In wetter times, the lake is a recreational paradise and a vital water supply for residents on both sides of the border. But this summer, the National Park Service has closed many of the boat ramps, and the watercraft that do go out have had to dodge exposed rocks.

“The fishing tournaments are moving to other lakes, because they are concerned about hitting something,” said Raul Cordero, a fishing guide of 10 years on the lake. “We are in dire need of water. We need a big hurricane. That’s what fills this lake.”

He might not be the only one rooting for tropical storms. Lake Amistad feeds the Rio Grande, which twists and turns southward more than 250 miles to another artificial oasis at Falcon Lake. The waters there irrigate farmland in the Rio Grande Valley and supply drinking water to rural Zapata County. Their levels have reached lows not seen since the early 2000s, exposing the remains of formerly submerged villages.

“We are not having any tournaments here this year,” said James Bendele, owner of Falcon Lake Tackle, echoing the concern of his counterpart on Lake Amistad. “Fishing is good, but the water access sucks. We’ve got $5-a-gallon gasoline and border issues, but low water is our biggest problem.”

The state hasn’t seen any widespread drinking water shortages yet, said Allen Berthold, the interim director for the Texas Water Resources Institute. But as municipal lakes dry up, agricultural customers could see less water for irrigation.

Residential demand, he said, is adding to the strain. “When it gets this hot, everyone wants to water their lawns,” Dr. Berthold said. “The infrastructure is not sized enough to meet peak water demands.”

In Austin, some watering holes have dried up, but officials said that was normal.

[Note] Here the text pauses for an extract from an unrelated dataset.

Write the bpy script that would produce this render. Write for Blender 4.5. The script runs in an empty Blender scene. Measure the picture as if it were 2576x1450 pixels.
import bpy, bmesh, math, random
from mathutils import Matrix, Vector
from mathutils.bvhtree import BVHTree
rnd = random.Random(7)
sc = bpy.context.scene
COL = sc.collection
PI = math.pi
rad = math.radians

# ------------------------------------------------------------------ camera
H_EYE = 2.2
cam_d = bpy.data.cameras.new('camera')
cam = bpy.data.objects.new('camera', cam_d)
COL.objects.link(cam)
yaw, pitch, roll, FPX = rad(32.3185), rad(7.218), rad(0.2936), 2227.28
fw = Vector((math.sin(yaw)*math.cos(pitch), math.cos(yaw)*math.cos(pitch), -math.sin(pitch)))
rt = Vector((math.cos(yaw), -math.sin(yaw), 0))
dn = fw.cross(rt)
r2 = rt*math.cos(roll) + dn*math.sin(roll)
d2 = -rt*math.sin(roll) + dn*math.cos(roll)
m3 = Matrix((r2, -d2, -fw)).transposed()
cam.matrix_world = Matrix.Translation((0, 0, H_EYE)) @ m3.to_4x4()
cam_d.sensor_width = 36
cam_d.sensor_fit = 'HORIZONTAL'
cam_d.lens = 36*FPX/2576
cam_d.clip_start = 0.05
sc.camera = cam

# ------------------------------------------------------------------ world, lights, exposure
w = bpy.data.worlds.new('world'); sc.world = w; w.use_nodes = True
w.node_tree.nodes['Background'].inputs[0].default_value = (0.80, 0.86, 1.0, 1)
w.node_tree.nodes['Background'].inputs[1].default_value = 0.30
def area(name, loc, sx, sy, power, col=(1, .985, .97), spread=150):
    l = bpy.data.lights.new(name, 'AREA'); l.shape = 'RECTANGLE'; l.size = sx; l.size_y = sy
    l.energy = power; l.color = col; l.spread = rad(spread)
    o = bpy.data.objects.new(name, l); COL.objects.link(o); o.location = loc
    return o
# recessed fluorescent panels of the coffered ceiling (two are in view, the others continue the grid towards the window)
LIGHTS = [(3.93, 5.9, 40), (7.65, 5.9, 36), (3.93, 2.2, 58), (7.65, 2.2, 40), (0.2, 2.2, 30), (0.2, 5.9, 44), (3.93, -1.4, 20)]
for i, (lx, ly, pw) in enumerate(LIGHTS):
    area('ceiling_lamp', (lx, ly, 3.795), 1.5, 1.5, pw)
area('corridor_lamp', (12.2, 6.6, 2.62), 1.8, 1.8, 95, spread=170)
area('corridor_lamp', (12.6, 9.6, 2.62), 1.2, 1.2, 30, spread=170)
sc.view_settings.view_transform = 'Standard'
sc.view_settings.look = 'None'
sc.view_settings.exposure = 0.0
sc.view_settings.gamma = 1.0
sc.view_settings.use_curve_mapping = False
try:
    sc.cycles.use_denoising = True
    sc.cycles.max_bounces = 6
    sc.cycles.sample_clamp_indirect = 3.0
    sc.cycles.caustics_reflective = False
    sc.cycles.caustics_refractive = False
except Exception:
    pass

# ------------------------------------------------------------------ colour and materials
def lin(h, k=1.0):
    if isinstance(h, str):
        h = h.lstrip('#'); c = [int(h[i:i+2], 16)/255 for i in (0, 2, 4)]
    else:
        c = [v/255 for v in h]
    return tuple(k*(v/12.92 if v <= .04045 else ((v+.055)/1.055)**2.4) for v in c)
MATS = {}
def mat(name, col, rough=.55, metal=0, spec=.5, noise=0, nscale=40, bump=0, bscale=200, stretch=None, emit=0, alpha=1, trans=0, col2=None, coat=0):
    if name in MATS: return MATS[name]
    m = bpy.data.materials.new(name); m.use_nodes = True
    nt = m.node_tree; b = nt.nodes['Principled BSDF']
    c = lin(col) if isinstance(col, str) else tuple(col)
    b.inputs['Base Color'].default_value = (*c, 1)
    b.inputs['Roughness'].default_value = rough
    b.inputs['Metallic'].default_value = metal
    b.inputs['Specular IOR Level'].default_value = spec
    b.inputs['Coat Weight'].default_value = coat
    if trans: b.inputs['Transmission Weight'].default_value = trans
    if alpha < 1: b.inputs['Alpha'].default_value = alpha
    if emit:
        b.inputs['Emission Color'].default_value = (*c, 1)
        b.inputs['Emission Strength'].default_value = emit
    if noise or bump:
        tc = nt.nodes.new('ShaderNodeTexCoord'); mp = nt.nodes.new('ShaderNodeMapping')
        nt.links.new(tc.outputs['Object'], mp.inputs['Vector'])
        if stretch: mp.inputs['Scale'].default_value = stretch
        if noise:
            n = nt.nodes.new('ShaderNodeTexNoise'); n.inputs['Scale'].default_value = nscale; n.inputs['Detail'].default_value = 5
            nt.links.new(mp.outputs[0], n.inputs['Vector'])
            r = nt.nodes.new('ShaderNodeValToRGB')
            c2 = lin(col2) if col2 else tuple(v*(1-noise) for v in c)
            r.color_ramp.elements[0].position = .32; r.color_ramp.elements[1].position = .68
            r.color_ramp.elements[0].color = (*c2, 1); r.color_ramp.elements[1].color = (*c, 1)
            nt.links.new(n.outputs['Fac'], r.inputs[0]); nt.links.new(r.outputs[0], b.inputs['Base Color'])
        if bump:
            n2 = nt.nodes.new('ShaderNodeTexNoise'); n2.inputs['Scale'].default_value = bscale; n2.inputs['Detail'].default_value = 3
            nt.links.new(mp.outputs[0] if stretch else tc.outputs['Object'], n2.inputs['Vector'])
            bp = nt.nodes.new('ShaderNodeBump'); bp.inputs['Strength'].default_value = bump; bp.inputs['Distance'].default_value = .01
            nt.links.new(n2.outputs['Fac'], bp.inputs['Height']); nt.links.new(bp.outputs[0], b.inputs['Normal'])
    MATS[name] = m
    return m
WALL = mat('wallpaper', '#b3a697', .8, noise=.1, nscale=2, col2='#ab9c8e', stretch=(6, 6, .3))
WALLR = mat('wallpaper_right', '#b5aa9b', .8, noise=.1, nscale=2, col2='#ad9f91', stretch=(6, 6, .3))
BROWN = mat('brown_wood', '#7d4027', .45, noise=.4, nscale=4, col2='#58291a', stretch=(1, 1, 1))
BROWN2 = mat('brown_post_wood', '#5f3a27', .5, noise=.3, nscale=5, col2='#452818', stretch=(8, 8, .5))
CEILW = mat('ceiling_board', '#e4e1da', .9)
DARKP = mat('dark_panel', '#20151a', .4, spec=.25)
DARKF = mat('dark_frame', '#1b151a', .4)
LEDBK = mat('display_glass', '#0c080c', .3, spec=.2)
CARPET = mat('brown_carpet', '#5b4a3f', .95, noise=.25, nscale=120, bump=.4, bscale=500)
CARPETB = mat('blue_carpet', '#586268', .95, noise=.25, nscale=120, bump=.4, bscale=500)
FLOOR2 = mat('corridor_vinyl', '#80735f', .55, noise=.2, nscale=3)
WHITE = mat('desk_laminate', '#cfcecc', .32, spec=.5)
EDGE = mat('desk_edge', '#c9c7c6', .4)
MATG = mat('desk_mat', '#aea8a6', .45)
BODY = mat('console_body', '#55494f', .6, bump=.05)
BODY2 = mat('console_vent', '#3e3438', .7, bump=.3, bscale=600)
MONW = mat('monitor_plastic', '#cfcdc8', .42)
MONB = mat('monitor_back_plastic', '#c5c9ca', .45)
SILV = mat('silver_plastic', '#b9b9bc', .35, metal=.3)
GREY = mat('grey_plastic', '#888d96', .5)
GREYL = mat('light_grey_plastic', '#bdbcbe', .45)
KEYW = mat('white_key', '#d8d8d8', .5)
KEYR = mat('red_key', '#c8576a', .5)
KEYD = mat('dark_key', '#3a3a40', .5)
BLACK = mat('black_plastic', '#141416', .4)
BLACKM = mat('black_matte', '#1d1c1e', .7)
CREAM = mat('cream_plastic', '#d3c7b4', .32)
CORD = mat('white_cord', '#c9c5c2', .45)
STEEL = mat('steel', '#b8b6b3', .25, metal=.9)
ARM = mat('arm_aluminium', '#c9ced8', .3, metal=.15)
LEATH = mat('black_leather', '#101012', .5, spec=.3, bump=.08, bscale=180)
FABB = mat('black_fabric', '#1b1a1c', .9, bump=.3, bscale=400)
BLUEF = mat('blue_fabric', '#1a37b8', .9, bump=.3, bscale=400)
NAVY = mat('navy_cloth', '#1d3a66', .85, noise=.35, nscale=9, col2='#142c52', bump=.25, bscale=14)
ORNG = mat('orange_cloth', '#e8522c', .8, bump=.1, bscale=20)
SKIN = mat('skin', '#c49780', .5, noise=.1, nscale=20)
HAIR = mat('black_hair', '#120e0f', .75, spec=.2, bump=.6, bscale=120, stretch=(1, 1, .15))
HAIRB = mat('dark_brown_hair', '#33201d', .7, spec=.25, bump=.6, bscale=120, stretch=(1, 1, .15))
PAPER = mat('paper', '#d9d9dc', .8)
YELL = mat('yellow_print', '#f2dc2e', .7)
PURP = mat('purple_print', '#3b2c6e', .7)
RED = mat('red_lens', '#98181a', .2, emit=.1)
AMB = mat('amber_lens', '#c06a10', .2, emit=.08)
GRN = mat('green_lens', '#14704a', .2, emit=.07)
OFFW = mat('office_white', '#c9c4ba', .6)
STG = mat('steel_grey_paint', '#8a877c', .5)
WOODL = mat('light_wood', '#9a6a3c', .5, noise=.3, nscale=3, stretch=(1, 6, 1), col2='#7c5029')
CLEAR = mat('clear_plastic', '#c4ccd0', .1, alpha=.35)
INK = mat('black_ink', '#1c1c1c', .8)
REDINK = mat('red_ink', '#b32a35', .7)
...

“It’s always been like this,” said Kanya Lyons, an Austin Parks and Recreation Department spokeswoman. “When I was a teenager, we’d have a couple weeks to swim after the spring rains, and then that window closes. I don’t remember when you could ever swim during the summertime.”

The three-acre Barton Springs Pool, filled with water from natural springs, is where Austin residents swim to cool off, she said. It averages 68 degrees year-round.

South of Austin, even tubing on the San Marcos River has been affected by the drought. The water level is 10 inches lower than last year, according to the U.S. Geological Survey, and only two inches or so above its minimum operating limit.

“It usually takes two hours to float down,” said Star Malone, an employee at Texas State Tubes. “Now it takes four, four and a half. It’s affecting our parking lot.”

Like the Barton Springs Pool, the river is fed by springs. “Even though it’s hot and the water is low,” Ms. Malone said, “it is still cool.”